Therein lies the key to mobile video use: The handset is not a substitute for the traditional television experience but an intriguing alternative when TV is not available.

"You're never going to see the two overlapping," Knoop said. "If I'm at home, I'm not watching my phone - I'm watching television or using my PC. But I can get weather reports or news updates a lot faster on my phone than I can trying to get my daughter off watching 'Barney.'"

The ultimate success of mobile video will hinge on offering subscribers new experiences that traditional broadcast media cannot, like interactivity.

"We have begun to make certain we have the hooks in place to support really incredible interactivity," Lorbeck said. "For example, imagine watching a music video.

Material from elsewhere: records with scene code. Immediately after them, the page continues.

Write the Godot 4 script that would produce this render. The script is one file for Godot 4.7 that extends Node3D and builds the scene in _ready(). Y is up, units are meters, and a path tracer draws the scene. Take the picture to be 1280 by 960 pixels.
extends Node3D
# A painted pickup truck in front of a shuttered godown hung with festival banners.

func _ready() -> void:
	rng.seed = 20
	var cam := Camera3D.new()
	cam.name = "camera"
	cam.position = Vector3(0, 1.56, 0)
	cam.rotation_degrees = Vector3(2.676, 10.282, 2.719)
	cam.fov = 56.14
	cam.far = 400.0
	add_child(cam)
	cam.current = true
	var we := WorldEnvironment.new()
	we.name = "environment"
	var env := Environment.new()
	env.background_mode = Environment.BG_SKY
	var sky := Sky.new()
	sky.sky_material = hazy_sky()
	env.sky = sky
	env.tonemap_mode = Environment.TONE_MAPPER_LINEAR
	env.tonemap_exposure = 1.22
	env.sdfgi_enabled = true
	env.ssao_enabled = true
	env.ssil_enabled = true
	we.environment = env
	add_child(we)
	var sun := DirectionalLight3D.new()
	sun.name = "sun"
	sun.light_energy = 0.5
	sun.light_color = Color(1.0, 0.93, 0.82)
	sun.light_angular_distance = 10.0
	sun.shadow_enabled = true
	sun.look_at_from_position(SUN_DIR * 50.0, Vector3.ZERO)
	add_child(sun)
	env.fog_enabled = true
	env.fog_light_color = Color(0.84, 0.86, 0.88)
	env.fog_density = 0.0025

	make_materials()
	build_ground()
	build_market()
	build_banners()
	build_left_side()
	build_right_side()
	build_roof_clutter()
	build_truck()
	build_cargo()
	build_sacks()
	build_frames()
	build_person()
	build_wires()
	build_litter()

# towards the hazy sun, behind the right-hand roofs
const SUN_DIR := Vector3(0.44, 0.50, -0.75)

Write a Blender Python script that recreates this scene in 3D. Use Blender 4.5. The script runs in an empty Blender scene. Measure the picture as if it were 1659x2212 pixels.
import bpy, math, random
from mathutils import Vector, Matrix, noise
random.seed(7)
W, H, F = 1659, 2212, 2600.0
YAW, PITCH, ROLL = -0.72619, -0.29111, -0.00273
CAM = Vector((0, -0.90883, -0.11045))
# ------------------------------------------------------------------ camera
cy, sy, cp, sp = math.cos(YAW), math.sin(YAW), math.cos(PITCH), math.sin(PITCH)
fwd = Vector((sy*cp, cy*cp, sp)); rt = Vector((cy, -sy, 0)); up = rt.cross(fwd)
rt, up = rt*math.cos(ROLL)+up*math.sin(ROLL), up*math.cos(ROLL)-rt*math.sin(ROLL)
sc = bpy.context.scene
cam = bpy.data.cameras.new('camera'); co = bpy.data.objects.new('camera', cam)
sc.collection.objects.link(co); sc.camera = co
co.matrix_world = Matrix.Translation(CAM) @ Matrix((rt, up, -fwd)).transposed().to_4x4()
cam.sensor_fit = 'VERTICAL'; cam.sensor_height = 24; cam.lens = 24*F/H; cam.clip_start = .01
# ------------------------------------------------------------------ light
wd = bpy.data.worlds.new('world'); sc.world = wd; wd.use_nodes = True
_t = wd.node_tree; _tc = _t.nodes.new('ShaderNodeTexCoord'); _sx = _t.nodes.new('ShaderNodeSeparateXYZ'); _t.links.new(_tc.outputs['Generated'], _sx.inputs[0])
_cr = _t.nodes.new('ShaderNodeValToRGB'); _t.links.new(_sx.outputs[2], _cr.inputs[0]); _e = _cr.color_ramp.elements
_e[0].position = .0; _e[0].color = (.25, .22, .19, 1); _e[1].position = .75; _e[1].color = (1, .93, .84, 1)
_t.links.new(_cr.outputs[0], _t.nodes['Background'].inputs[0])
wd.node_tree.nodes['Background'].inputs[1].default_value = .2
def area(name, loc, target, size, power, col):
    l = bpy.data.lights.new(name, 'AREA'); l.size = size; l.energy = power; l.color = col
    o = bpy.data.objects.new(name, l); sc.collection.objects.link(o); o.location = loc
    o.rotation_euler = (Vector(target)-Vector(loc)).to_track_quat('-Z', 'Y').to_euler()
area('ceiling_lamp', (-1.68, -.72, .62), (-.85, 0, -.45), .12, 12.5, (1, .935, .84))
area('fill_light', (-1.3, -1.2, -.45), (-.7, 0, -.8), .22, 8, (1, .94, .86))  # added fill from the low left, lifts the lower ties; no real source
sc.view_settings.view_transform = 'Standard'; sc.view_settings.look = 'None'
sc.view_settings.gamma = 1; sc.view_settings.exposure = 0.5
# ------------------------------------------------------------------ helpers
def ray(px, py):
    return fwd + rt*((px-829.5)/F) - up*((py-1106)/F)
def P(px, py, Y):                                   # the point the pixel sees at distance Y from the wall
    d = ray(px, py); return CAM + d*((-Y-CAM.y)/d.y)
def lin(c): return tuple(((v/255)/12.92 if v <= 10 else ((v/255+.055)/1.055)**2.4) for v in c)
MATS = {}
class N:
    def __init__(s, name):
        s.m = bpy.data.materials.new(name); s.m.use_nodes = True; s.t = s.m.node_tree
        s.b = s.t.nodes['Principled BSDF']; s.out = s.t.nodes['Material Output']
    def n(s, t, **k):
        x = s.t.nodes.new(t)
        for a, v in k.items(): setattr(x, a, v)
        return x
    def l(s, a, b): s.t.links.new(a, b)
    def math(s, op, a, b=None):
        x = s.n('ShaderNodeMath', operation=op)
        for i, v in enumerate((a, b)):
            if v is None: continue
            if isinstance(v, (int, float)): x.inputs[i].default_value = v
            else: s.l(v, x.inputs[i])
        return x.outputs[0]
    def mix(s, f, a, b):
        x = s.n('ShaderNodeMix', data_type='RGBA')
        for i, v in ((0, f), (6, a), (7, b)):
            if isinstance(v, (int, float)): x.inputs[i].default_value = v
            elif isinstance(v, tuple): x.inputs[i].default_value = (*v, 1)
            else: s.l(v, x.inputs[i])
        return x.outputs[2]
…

The subscriber says, 'I would love to download that ringtone' and hits a soft key to access content related to that artist. Or maybe there's a cooking channel, and when you hit a soft key, a recipe is sent to an e-mail account. Or financial alerts: Qualcomm shareholders can be alerted when Qualcomm is mentioned on a financial channel, with a soft key to launch you into your broker's Web site, where you can perform buy or sell transactions. It's not just passive viewing - that handset is a node on the Internet, and by utilizing the 3G network, the user has connectivity to different Web sites enabling e-commerce and m-commerce applications. Every day, there's some new interactive concept we're coming up with."

And for anyone still doubting the commercial viability of mobile TV at its most basic level, look no farther than the next La-Z-Boy. America is a nation of couch potatoes, and if anyone can intuitively grasp the intrinsic value of making television mobile, it's this country.

"If one stands back and considers media consumption more broadly, in the U.S. television sets are on an average of 4.5 hours a day," Lorbeck said. "This is a behavior we don't have to teach."